- Material shown:

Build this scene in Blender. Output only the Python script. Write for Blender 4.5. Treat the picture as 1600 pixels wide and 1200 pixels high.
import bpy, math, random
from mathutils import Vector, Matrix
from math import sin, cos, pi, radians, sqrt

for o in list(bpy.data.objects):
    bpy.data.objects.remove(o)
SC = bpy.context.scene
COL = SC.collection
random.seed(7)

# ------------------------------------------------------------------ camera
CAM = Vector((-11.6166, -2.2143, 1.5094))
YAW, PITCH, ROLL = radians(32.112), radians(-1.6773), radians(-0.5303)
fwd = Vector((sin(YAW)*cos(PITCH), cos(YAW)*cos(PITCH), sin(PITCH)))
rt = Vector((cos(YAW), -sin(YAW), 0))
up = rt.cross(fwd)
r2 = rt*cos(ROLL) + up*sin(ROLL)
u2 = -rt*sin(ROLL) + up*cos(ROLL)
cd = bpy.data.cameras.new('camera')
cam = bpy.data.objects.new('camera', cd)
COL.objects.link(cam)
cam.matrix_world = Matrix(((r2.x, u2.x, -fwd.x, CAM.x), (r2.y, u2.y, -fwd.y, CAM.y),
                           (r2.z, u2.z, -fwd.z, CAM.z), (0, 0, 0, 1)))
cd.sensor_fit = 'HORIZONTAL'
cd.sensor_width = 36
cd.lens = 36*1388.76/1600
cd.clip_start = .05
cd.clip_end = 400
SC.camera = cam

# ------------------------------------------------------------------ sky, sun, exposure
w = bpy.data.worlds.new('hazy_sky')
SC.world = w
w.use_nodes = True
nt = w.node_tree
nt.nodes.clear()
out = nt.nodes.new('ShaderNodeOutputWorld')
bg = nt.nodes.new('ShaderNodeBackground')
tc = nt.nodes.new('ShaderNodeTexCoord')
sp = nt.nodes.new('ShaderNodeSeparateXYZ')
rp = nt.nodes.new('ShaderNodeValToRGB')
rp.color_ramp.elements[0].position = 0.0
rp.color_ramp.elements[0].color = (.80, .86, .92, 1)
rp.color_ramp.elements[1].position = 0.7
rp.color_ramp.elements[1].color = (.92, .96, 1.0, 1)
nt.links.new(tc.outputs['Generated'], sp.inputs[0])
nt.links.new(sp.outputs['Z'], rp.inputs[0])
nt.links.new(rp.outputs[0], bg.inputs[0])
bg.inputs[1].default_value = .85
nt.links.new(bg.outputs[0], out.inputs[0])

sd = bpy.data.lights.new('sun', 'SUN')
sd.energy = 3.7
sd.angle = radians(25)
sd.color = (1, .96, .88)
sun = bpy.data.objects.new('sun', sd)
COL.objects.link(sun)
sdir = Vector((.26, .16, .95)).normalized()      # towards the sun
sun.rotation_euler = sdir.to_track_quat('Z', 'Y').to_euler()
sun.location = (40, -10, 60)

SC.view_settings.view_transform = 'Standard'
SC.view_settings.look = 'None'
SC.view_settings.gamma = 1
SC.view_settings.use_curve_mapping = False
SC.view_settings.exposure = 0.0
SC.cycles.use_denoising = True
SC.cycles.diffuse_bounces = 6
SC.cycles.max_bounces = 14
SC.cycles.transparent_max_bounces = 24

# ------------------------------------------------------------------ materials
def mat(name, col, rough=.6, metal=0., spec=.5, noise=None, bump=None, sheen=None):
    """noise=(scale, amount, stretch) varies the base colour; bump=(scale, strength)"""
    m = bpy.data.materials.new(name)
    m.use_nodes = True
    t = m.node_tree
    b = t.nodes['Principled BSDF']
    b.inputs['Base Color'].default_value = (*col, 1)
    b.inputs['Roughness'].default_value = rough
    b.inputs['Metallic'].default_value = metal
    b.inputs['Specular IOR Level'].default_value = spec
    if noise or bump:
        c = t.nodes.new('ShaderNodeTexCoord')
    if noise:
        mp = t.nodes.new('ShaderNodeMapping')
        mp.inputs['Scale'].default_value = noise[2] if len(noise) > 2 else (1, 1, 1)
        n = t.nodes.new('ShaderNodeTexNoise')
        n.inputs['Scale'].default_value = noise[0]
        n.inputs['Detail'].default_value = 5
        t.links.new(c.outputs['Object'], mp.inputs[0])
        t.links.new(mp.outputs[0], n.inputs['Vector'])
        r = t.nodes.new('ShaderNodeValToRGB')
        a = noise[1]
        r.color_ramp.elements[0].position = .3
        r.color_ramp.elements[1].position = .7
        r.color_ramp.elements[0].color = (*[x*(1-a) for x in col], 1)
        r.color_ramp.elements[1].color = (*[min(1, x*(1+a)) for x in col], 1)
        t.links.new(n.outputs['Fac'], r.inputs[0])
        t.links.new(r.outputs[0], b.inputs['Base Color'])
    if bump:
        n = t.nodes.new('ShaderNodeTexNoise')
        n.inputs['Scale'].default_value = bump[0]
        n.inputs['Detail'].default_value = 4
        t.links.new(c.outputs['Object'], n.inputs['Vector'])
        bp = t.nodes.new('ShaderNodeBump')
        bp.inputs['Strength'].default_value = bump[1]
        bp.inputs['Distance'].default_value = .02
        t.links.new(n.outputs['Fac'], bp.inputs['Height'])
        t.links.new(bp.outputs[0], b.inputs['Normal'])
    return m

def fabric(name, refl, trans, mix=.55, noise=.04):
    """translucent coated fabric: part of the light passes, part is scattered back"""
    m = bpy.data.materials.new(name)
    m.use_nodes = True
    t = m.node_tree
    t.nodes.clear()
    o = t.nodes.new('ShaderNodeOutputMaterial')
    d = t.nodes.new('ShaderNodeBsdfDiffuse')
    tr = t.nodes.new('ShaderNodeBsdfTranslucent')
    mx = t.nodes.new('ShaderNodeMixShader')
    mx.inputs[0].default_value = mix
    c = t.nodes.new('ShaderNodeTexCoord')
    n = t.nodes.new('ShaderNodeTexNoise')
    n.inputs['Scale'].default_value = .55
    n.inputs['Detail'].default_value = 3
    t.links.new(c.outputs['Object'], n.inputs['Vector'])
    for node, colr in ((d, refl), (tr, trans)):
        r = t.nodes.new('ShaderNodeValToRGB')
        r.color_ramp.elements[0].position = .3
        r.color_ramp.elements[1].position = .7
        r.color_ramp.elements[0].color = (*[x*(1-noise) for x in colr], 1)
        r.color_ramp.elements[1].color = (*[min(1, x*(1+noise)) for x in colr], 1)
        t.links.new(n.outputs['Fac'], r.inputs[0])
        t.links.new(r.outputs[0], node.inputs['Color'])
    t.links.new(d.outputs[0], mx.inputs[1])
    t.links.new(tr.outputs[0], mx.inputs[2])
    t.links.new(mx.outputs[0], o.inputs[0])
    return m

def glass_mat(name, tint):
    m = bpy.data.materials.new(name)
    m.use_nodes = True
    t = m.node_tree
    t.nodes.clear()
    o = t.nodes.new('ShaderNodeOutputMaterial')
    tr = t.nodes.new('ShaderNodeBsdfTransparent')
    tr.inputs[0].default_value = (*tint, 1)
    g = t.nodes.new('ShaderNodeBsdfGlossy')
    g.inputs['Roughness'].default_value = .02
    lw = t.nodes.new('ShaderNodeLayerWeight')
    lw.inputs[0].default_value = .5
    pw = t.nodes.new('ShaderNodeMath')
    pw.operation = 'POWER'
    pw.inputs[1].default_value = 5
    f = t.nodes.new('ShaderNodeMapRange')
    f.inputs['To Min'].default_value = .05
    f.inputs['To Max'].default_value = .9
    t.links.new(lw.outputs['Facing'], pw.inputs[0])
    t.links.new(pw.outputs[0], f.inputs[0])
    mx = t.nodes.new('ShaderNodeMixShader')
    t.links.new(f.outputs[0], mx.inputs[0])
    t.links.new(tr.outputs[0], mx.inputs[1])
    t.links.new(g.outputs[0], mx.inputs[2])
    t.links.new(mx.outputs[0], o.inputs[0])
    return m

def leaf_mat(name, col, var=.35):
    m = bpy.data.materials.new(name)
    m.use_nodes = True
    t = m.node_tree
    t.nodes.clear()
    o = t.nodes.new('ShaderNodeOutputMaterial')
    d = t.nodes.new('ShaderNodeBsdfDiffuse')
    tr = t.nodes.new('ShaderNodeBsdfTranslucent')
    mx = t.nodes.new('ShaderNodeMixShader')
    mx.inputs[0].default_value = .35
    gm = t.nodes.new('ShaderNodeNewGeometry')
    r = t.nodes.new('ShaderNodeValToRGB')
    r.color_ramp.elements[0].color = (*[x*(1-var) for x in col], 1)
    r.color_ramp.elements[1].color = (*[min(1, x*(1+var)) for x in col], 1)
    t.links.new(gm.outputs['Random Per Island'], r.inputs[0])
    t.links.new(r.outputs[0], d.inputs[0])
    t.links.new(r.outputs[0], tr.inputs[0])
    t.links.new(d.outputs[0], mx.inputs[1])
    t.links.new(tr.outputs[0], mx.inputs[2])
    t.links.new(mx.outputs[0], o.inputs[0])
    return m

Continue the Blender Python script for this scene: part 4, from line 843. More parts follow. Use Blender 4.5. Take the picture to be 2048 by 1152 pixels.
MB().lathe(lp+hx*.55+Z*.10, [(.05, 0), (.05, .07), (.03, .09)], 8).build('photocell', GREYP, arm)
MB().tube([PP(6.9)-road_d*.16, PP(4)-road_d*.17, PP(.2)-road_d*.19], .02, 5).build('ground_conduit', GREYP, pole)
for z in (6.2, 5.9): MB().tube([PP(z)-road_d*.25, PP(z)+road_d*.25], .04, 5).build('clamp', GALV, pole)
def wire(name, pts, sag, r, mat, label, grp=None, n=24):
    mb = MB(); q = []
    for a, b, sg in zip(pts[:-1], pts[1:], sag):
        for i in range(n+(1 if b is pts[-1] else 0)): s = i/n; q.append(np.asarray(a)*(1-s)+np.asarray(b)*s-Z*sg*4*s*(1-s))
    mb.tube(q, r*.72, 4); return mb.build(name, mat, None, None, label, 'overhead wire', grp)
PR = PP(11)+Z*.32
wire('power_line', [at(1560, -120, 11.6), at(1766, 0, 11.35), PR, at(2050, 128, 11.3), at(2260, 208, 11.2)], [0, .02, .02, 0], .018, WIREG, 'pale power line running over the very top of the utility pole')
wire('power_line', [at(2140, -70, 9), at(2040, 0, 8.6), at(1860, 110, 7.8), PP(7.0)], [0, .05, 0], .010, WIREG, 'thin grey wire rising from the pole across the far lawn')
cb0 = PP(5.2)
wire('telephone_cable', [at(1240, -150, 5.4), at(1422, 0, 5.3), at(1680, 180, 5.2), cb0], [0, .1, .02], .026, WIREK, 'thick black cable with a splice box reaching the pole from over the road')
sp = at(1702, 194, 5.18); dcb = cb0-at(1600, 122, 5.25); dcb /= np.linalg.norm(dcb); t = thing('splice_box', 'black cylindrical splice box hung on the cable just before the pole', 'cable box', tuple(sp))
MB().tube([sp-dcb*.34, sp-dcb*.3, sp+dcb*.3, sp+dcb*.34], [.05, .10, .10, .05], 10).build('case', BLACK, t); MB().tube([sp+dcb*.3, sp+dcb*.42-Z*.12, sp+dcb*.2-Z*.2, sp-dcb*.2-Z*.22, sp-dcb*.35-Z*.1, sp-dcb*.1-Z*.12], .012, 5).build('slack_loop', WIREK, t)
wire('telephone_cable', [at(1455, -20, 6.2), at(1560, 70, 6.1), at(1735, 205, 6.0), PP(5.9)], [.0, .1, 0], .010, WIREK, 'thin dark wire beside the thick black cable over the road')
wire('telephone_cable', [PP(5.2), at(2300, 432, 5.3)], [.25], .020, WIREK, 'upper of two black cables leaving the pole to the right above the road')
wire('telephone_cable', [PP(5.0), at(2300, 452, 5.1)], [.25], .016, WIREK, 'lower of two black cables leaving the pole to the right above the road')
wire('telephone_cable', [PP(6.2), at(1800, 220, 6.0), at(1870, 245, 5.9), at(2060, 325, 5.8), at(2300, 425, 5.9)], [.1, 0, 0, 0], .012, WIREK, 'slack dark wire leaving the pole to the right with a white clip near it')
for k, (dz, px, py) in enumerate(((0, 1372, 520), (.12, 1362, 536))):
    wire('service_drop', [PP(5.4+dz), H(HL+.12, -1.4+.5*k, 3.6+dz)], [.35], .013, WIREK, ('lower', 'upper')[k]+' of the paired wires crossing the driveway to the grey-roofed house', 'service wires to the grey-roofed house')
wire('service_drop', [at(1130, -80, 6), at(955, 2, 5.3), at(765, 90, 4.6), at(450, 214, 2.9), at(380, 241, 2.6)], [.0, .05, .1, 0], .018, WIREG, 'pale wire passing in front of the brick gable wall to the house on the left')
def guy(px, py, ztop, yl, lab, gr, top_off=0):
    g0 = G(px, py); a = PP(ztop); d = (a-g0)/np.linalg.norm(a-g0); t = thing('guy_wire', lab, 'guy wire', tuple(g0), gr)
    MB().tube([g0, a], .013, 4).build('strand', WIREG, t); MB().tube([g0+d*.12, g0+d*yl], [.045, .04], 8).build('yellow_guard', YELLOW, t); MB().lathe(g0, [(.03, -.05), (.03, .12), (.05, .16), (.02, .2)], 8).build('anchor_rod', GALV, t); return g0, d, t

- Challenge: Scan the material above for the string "from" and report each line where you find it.

- Full solution:
from mathutils import Vector, Matrix
from math import sin, cos, pi, radians, sqrt
Continue the Blender Python script for this scene: part 4, from line 843. More parts follow. Use Blender 4.5. Take the picture to be 2048 by 1152 pixels.
wire('power_line', [at(2140, -70, 9), at(2040, 0, 8.6), at(1860, 110, 7.8), PP(7.0)], [0, .05, 0], .010, WIREG, 'thin grey wire rising from the pole across the far lawn')
wire('telephone_cable', [at(1240, -150, 5.4), at(1422, 0, 5.3), at(1680, 180, 5.2), cb0], [0, .1, .02], .026, WIREK, 'thick black cable with a splice box reaching the pole from over the road')